Post
Topic
Board Securities
Re: [BitFunder] Fenix. Hashing from the ashes of Bakewell.
by
nameface
on 11/08/2013, 02:30:50 UTC
My vote goes to the status quo, let it earn some freaking dividends/growth before you go planning how to spend it back to 0. Worse yet issuing more shares to pay for additional equipment. I think the wall-street mentality is too strong in the last page of this thread.

Having a known declining income (difficulty) with plans to bump it back up with equipment purchases from the growth fund is a steady, and predictable route which may infuse confidence in the assets future. Investing the growth fund into other assets to which we have no control is essentially gambling with the growth fund hoping it pays off. Go back to the start of bitfunder, or further back to glbse and the loosers outnumber the winners by a large margin, should the "board" start trying to pick winners my 12% will be sold off.

Thank you very much for this input. Everybody who has been vocal so far seems to be operating under the premise that through due diligence we will find good investment opportunities, and that we will profit. But it's important to note that historically many Bitcoin assets have not performed well.

For some reason the idea of issuing more shares has been popular, I'm not a strong proponent of this, but I'm not opposed.

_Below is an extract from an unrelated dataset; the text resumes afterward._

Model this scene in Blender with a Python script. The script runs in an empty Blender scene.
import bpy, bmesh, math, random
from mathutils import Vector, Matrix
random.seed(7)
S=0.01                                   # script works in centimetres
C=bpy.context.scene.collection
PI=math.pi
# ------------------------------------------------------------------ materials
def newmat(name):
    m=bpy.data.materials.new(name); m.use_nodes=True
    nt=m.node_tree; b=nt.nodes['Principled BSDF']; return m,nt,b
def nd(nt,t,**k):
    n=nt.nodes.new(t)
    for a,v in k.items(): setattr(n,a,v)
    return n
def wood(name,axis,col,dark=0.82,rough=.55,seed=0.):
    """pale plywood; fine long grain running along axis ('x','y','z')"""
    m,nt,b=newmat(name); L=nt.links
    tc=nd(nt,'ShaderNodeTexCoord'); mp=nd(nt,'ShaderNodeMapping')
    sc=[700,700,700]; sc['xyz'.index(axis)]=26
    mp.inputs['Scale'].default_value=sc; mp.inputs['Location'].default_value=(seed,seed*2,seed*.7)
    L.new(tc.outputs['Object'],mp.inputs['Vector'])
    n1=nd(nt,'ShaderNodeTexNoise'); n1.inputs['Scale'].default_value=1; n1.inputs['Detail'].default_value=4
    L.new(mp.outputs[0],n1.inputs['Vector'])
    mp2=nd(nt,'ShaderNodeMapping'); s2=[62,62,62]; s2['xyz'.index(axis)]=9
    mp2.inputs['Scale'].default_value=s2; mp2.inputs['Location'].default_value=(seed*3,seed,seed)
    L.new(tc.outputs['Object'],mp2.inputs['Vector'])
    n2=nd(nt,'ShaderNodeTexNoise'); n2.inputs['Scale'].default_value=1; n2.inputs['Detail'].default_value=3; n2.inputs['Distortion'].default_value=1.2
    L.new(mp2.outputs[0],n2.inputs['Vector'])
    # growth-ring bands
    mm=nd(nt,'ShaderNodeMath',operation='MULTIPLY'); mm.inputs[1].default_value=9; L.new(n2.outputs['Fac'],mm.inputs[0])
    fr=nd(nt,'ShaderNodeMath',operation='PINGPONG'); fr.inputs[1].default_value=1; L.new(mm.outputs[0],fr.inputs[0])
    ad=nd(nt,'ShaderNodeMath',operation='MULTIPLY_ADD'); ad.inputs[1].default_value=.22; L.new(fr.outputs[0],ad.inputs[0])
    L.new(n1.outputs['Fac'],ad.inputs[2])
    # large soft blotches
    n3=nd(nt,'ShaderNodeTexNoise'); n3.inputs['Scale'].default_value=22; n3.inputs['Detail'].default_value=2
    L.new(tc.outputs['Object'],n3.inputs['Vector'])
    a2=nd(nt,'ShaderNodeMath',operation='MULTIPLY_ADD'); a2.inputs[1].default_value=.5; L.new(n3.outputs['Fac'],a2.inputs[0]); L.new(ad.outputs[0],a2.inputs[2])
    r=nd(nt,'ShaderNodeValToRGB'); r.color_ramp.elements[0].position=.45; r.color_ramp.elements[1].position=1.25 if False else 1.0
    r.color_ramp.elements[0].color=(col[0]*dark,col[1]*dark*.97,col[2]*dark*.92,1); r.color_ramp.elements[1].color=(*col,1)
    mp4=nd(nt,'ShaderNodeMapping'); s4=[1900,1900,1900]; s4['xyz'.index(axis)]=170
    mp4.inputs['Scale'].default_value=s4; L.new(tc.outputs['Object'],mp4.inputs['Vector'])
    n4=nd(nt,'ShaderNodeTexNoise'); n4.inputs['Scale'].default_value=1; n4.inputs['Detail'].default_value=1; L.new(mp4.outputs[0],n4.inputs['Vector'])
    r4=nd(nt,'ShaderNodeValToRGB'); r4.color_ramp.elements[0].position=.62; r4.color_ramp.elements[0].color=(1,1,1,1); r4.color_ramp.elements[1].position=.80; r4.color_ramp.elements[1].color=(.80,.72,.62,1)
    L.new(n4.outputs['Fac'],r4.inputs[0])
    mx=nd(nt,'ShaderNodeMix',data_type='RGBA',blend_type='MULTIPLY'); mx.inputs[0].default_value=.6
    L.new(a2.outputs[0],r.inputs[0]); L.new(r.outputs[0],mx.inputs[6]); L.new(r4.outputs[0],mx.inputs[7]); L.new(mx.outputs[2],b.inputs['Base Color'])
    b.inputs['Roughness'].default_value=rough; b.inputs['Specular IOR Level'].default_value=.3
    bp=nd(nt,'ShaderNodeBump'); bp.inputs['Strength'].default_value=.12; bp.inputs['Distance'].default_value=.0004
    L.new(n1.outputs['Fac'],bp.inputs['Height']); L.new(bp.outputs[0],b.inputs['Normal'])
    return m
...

Are you simply suggesting we sit on Growth Fund until it is large enough to purchase a unit? That is a sobering perspective.

We could consider:

10% LABCOIN (it's cheap right now)
10% ICE.DRILL
80% Cash on hand

The 20% invested is held as a bit of security by diversification. If we did this, and adjusted the dividend to growth fund ratio to 50/50, we'd have our order in fairly quickly.